The King’s Speech came and went without the Procurement Bill many people had expected to see. This matters because public procurement should not be some dry administrative process buried in Whitehall. It is one of the most powerful economic tools government has to shape the economy and to address the cost of living crisis.
Every year around £385 billion of public money flows through procurement. That money shapes jobs, wages, local economies and the quality of life in communities across the country. It decides whether public money supports good employers or rewards a race to the bottom.
As of right now, the UK government is still refusing to use procurement as a serious market-shaping tool while the devolved authorities of Scotland and Wales have made greater progress.
To be fair, UK Ministers have not done nothing. The introduction of the Procurement Act 2023 for England Wales and Northern Ireland in February 2025 was marked by a new National Procurement Policy Statement and further consultation on how procurement could be improved. In March 2026, the government announced a series of reforms linked to its “Growing British Industry, Jobs and Skills” agenda. These included new SME spending targets for central government departments and arms-length bodies, proposals for future VCSE targets, prompt payment measures for large contracts and updated social value guidance.
The Procurement Bill expected in the King’s Speech would have gone further. The proposals included requiring large contracting authorities to publish SME and VCSE spending targets, introducing a public interest test before major outsourcing decisions, creating more flexibility around people-focused services and allowing contracting authorities to specify where social value should be delivered locally. There were also proposals around social value reporting and a minimum weighting linked to jobs, opportunities and skills on larger contracts.
These are important reforms. They recognise something government has often avoided saying openly: procurement is not neutral. Public spending shapes markets. It influences who survives, who grows, what kind of jobs are created and what standards employers are expected to meet. Our experience of the impact of the Procurement Act, little more than a year after its introduction, is that little has changed in a practical sense for community businesses within the public procurement process. If anything, cost pressures on public authorities are squeezing contracts even further.
So, this is also where the proposals from the UK government became too cautious.
The government still appears reluctant to use procurement as a full market-shaping tool across the whole economy. The reforms would have improved procurement processes and strengthened social value requirements, but they stopped short of setting a clear national direction around good work itself. That matters because the problem with procurement in Britain is not simply procedural. It is structural.
Too often public contracts still reward the cheapest bid rather than the best employer. Companies able to drive down wages and conditions continue to gain an advantage over organisations investing in staff, training and workforce wellbeing. Good employers are undercut while insecure work spreads through sectors that millions of people rely on every day.
The people who pay the price are the workers who keep the country running every single day — cleaners, carers, caterers, maintenance workers, drivers and frontline teams. Too many remain trapped in low-paid, insecure jobs with little stability and few opportunities to progress. Then we act surprised when communities struggle, productivity remains weak and public services face endless recruitment crises.
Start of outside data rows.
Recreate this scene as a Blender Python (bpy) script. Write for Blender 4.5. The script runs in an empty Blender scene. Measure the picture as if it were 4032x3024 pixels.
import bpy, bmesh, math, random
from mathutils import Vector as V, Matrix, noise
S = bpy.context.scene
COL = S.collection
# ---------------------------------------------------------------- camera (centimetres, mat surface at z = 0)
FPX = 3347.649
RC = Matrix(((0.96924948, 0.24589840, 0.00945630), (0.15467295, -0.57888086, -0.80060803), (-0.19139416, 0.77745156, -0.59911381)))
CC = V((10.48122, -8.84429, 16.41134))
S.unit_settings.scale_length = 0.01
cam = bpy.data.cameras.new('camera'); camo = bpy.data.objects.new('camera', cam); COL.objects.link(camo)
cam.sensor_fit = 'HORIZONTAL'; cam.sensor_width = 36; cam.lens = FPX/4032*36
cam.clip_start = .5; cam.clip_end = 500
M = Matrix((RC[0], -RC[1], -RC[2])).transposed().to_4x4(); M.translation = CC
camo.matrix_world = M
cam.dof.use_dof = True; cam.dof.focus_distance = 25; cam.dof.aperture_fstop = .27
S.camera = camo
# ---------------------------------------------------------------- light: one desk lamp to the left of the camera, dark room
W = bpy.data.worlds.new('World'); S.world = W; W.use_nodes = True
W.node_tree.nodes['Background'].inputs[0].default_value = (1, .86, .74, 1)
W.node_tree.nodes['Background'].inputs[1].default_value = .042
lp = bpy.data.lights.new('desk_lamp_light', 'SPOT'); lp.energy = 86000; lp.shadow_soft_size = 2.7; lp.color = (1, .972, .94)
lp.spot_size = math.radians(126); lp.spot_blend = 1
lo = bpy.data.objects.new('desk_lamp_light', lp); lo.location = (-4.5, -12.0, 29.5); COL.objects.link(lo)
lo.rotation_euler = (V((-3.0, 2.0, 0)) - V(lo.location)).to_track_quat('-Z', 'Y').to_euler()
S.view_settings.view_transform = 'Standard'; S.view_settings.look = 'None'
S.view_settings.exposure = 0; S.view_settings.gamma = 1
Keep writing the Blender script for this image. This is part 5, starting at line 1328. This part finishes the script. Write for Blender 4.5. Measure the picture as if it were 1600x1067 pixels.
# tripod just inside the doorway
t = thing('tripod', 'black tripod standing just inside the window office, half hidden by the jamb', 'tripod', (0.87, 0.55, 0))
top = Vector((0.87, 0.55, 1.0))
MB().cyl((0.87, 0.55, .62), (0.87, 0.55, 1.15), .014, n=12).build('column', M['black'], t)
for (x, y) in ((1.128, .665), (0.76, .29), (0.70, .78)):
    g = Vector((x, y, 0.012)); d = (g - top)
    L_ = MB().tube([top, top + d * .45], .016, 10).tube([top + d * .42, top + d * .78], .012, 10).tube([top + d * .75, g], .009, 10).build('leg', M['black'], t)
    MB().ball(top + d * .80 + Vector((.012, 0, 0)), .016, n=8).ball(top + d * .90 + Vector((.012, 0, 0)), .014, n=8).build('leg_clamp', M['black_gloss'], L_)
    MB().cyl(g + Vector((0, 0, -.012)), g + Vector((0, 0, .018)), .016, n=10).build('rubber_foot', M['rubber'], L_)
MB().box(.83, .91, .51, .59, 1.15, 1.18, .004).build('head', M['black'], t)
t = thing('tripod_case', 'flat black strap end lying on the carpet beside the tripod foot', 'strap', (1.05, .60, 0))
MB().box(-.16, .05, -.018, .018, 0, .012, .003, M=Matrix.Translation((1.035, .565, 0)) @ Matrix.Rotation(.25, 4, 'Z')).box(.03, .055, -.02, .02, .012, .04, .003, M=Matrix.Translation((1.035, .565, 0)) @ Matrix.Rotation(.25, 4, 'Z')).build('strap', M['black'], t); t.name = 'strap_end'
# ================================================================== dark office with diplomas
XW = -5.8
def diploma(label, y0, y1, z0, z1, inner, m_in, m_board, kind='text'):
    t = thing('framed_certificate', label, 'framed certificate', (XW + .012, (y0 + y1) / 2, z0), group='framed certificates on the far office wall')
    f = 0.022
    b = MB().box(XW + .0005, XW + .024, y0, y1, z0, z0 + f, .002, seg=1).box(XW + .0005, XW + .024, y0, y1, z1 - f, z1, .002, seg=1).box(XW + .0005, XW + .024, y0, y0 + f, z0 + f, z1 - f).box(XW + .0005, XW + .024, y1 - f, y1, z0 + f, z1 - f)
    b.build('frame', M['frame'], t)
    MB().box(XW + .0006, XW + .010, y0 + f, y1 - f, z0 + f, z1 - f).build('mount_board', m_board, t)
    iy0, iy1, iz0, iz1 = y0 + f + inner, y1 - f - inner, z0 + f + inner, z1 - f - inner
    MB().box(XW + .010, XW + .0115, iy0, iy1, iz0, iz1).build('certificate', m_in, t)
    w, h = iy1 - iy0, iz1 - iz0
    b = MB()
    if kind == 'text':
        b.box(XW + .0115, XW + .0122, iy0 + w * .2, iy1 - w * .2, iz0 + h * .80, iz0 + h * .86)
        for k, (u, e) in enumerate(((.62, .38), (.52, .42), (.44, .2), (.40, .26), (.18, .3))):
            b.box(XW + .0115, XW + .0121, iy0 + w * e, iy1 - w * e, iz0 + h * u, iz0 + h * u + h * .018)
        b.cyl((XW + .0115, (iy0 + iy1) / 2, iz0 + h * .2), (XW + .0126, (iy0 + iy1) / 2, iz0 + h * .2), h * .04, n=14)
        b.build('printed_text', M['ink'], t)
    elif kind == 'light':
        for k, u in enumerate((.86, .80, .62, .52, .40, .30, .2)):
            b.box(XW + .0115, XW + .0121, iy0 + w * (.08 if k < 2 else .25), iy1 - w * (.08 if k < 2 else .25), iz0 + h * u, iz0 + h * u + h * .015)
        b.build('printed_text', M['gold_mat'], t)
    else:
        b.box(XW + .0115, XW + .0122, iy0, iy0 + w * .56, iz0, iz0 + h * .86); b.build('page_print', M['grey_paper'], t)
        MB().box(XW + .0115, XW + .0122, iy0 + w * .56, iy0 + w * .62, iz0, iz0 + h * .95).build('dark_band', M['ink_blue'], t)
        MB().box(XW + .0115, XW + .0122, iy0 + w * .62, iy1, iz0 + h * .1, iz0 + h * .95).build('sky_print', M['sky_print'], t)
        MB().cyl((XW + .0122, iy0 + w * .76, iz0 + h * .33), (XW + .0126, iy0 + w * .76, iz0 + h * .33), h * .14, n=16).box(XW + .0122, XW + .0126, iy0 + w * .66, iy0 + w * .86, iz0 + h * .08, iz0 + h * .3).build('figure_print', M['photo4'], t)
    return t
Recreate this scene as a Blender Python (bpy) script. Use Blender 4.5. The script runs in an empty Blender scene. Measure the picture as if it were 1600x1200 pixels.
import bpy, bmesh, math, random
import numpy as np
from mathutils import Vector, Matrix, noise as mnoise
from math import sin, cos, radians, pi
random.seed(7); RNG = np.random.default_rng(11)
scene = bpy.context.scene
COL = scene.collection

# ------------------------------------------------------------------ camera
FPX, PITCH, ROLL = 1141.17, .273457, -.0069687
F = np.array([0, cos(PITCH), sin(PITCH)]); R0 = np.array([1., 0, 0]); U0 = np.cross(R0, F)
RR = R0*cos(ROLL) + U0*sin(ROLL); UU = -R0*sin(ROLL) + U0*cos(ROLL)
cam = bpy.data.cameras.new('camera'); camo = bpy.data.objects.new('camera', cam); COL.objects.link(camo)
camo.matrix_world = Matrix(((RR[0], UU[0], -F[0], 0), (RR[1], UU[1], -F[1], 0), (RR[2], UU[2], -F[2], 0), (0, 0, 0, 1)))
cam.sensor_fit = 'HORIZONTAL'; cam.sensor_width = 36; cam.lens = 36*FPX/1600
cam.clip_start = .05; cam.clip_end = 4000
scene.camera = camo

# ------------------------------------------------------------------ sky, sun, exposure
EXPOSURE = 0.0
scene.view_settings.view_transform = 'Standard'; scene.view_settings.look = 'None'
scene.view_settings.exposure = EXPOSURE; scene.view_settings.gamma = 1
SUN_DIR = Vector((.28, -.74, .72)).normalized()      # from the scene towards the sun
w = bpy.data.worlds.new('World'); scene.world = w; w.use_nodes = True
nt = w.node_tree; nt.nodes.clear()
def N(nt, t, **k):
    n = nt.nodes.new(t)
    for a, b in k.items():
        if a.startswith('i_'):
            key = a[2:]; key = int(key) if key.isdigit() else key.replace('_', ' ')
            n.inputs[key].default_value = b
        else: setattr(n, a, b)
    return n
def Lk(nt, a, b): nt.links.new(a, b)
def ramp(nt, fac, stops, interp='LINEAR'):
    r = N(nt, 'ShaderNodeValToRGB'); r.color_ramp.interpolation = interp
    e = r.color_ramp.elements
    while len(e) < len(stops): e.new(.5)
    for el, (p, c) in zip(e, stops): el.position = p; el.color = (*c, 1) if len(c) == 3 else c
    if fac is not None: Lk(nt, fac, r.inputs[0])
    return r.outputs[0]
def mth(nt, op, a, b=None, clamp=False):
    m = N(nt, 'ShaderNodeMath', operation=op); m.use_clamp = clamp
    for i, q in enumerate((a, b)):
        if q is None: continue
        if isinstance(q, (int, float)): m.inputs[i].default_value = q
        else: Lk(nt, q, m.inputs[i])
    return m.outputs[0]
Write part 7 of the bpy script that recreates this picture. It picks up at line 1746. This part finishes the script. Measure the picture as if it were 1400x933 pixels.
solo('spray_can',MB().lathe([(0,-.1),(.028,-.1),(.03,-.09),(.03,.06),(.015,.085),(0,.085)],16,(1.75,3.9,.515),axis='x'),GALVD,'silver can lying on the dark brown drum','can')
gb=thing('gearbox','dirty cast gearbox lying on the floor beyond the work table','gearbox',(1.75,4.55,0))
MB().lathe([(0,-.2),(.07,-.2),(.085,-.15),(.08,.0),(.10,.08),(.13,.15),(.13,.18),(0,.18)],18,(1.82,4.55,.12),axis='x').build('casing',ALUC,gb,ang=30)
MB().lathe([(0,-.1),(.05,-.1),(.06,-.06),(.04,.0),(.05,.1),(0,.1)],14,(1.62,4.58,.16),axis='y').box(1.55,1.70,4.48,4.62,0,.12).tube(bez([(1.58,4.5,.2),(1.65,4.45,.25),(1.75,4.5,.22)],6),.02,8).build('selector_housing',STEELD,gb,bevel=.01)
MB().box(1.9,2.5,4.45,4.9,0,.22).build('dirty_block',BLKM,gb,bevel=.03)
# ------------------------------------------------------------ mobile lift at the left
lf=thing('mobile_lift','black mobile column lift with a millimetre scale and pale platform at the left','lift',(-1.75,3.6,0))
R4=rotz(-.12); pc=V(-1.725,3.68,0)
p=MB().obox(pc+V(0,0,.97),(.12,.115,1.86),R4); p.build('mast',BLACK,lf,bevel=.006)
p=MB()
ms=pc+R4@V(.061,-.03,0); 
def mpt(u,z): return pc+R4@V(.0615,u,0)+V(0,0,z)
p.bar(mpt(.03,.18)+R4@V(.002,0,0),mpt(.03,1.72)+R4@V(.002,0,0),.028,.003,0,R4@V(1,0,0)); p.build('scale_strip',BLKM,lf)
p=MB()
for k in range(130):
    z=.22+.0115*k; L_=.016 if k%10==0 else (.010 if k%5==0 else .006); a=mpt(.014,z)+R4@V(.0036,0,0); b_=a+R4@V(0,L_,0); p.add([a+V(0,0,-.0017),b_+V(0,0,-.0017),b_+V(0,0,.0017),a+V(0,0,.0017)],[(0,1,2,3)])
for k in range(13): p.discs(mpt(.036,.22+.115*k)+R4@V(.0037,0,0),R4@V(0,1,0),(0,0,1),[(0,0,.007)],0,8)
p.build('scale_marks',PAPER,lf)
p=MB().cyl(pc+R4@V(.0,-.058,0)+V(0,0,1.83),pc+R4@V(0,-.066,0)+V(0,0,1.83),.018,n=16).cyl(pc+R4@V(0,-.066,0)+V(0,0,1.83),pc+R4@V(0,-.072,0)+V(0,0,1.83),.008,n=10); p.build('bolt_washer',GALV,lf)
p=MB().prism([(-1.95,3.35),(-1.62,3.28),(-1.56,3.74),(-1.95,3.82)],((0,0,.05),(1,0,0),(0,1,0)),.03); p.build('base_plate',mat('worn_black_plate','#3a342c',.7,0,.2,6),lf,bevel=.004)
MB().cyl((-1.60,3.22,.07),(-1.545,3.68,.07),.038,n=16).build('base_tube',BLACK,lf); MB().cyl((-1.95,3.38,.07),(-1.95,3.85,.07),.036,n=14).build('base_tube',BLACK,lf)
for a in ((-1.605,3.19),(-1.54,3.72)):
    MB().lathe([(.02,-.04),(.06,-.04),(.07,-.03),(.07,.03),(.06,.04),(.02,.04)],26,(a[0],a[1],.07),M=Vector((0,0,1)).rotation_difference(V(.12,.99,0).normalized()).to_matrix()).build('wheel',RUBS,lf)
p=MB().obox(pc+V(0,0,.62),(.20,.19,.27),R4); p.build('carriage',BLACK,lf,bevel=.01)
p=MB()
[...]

“Cheap work” costs us all. Taxpayers pick up the tab through rising in-work poverty, housing support, poor physical and mental health and growing pressure on public services. The NHS pays when insecure work damages wellbeing. Communities pay when working people cannot build stable lives despite doing essential jobs.
Cheap work is not actually cheap. It simply moves the cost elsewhere — and the public ends up paying anyway.
That is why procurement reform should have gone further. A genuinely ambitious approach would recognise that public money should actively shape the market towards good work. The Real Living Wage, secure employment and decent working conditions should be baseline expectations attached to all public contracts, not optional extras considered only in parts of the system. Because public money should create public good.
If Government is serious about growth and national renewal, then procurement cannot simply be about buying services more efficiently. It has to become a tool for building a stronger everyday economy — one that rewards good employers instead of continuing the race to the bottom where the majority of us remain the losers.